» **Supplied material**:
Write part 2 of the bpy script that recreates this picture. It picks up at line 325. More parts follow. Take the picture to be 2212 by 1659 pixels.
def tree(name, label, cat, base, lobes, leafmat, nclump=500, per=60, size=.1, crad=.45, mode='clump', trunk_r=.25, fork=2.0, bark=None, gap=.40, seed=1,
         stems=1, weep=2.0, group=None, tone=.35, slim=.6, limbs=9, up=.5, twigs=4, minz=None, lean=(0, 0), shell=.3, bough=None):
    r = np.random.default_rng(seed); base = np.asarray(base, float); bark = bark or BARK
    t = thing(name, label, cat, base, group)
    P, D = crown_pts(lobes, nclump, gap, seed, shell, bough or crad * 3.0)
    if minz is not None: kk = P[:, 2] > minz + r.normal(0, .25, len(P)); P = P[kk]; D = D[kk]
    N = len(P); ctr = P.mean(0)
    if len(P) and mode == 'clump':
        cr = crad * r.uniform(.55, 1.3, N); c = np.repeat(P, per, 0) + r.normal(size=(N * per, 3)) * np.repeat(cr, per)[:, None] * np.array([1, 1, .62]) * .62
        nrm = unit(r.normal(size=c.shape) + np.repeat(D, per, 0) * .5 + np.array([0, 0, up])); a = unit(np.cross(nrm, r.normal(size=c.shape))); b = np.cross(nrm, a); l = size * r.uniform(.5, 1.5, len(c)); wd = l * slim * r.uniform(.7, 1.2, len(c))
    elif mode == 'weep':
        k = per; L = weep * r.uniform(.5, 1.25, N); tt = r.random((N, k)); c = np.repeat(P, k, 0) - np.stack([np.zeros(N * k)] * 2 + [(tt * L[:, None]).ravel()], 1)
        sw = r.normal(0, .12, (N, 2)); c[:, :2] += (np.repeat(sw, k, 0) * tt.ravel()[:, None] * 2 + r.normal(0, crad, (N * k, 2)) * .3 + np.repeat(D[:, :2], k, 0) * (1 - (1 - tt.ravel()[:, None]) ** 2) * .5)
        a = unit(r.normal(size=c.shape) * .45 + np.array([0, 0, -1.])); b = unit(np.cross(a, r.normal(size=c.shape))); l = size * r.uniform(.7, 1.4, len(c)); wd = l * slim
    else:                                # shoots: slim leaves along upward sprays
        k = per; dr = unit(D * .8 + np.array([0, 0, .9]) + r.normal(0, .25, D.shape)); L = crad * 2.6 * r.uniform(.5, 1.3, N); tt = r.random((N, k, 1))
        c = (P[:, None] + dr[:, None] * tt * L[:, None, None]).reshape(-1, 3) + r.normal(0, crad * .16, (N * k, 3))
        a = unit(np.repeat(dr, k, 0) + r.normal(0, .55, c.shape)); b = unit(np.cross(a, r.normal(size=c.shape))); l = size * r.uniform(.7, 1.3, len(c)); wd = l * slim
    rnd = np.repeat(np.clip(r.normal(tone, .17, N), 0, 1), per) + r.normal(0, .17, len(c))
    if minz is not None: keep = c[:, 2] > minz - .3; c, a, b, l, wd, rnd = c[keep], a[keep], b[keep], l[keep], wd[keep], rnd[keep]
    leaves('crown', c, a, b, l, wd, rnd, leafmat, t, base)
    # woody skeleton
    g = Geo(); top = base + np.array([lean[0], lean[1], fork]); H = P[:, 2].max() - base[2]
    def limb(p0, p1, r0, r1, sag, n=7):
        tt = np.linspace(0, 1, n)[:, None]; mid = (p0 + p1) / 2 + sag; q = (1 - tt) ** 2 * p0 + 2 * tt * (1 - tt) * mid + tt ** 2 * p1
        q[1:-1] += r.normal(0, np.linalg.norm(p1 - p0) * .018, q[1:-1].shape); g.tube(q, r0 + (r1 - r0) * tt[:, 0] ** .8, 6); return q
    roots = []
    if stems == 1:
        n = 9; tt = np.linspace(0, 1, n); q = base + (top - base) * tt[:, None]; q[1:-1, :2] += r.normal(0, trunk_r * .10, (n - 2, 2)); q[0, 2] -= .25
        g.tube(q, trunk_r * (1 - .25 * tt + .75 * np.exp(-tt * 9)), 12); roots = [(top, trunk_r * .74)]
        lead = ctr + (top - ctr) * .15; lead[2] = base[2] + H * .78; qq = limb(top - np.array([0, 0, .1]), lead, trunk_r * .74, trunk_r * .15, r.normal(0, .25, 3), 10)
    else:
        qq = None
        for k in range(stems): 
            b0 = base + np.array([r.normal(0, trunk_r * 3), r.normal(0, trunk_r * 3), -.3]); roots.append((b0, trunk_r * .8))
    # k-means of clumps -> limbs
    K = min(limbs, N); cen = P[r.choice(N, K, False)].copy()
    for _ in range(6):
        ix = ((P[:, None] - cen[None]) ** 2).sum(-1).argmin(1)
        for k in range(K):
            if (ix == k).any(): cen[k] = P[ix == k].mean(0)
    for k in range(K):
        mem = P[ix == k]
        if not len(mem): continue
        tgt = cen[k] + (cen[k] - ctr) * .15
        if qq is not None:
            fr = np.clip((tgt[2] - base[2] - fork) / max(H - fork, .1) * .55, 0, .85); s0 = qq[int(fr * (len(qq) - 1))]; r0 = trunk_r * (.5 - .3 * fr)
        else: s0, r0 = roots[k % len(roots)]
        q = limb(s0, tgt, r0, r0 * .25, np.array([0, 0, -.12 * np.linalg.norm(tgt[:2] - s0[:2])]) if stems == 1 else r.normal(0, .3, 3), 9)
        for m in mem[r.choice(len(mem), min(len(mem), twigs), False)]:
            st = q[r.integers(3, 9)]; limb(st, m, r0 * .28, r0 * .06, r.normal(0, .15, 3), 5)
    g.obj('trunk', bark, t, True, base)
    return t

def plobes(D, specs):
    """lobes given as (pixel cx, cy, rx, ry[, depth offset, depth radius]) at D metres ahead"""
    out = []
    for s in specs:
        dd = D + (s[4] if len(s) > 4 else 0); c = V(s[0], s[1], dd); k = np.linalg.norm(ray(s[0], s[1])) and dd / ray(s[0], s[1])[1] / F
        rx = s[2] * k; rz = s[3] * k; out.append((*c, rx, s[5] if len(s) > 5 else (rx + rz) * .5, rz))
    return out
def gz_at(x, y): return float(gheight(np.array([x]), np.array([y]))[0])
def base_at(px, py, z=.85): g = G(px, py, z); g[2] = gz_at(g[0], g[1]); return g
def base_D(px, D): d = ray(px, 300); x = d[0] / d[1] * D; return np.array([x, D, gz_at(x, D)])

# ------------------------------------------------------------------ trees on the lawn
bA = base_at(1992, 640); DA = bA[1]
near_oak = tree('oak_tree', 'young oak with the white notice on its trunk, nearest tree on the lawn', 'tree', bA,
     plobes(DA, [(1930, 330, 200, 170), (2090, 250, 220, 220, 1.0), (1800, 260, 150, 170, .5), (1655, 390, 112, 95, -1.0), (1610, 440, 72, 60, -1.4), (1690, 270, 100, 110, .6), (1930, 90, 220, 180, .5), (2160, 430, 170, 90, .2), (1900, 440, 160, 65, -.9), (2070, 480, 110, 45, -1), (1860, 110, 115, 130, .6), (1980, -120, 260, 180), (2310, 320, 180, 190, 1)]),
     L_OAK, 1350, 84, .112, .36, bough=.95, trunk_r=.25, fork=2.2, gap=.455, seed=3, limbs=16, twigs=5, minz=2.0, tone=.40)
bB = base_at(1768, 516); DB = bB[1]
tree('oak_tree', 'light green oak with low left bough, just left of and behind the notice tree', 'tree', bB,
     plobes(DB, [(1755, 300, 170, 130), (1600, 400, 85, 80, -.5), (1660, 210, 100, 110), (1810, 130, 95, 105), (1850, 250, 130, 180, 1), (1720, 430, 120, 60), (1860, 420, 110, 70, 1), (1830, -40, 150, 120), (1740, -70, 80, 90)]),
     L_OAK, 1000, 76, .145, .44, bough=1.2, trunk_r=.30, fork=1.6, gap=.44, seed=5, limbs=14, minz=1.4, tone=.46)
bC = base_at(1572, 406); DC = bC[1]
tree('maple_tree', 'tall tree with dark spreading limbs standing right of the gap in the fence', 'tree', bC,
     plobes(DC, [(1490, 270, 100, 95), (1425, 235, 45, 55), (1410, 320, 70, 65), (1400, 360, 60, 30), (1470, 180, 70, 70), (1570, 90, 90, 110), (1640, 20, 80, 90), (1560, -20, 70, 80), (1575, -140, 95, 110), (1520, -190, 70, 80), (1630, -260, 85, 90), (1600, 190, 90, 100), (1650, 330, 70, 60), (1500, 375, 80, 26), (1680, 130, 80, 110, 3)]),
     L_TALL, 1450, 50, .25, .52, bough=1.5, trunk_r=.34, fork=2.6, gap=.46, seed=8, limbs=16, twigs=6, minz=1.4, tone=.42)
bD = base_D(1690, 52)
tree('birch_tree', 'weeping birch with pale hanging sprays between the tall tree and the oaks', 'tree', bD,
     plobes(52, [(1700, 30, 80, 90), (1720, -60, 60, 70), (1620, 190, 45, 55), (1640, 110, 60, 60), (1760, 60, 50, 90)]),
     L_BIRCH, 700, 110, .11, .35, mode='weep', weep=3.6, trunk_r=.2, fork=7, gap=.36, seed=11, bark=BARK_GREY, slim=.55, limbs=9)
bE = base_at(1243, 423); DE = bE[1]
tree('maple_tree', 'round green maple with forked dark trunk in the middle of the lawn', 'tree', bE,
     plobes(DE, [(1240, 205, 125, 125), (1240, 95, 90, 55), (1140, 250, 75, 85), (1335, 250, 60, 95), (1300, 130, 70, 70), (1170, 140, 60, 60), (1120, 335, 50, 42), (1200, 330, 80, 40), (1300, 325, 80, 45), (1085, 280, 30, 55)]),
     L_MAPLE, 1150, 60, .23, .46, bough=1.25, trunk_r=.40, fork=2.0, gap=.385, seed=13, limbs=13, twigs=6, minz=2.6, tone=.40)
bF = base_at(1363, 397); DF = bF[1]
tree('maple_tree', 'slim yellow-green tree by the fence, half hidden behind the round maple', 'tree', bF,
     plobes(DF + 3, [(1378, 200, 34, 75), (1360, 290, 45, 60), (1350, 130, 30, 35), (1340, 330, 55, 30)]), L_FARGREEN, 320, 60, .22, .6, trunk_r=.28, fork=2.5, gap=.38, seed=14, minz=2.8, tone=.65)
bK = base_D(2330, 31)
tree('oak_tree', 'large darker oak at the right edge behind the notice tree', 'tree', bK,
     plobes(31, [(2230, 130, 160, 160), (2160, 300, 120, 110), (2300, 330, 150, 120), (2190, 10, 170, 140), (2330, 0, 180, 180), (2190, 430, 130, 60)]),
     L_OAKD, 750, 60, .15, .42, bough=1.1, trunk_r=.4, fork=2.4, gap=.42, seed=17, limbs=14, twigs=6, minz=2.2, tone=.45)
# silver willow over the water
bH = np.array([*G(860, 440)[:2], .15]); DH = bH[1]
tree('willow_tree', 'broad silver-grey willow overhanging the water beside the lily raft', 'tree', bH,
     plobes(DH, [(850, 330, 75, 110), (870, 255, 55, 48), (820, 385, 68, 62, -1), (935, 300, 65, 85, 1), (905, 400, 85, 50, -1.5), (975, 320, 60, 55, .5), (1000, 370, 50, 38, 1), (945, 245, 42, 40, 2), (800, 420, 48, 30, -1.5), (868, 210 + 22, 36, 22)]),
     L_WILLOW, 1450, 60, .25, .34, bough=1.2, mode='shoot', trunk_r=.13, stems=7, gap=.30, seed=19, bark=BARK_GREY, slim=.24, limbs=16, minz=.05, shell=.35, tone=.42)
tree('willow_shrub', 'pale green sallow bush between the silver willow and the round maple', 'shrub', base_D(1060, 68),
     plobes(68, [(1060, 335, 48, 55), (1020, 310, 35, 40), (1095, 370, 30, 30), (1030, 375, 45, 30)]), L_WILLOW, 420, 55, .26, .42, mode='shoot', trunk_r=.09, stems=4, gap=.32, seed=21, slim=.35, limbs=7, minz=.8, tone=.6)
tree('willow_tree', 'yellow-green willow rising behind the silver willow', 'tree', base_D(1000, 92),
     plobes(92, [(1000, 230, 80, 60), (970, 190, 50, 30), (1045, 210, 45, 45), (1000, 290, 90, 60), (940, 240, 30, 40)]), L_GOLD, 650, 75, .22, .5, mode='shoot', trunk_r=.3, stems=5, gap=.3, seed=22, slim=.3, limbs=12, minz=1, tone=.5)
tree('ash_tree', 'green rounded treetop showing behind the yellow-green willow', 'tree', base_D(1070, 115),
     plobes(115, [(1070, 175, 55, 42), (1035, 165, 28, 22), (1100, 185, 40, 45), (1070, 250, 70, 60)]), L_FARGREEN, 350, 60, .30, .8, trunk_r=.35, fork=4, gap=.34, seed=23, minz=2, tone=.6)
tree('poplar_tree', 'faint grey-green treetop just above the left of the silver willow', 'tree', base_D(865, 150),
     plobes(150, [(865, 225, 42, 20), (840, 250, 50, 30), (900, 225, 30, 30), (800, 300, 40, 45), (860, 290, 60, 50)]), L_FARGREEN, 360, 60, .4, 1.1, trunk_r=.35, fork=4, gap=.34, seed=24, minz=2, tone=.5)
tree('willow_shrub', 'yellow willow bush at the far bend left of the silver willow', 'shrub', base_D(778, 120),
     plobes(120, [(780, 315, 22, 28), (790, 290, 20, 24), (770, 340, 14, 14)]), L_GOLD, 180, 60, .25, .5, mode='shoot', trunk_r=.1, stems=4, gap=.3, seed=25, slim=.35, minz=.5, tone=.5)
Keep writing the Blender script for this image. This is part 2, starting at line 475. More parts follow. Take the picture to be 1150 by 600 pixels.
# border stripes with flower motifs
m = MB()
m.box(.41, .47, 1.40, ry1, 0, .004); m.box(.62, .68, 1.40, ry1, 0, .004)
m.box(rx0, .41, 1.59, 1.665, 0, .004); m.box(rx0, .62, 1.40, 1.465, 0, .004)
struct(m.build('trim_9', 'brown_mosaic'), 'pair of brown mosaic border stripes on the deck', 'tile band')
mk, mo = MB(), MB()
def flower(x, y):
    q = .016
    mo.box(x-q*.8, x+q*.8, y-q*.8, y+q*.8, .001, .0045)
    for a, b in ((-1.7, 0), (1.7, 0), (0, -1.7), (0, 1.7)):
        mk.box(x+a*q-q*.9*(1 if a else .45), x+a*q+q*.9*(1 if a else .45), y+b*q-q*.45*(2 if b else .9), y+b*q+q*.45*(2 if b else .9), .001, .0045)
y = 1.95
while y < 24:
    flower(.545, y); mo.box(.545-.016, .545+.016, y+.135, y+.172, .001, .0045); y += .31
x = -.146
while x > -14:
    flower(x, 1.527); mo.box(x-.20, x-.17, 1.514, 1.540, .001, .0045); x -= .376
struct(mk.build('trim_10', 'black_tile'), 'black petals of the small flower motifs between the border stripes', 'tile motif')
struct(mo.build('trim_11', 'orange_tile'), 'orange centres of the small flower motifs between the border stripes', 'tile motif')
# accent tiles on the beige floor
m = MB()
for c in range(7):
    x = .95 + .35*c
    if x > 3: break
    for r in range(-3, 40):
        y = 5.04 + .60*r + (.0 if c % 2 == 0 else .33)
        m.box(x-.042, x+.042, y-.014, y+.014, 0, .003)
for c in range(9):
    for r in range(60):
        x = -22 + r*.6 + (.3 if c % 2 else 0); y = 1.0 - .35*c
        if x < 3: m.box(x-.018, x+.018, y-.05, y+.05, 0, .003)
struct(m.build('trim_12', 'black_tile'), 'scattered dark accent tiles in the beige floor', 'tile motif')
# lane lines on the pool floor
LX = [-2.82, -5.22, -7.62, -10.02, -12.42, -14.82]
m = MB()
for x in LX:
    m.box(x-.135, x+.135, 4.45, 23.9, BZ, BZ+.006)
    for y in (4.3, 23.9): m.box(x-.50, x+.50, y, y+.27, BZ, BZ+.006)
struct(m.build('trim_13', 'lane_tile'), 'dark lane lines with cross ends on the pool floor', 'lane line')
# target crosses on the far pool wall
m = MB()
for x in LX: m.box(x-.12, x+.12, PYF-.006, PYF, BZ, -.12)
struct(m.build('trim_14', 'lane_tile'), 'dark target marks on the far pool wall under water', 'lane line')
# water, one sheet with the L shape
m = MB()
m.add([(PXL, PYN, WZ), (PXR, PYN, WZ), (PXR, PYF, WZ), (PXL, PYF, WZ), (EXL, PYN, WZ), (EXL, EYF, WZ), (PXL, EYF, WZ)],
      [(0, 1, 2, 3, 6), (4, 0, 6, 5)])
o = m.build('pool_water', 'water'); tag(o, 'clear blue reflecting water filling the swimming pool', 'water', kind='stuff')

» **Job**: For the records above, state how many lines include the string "pixels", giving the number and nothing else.

» **Written solution**: 2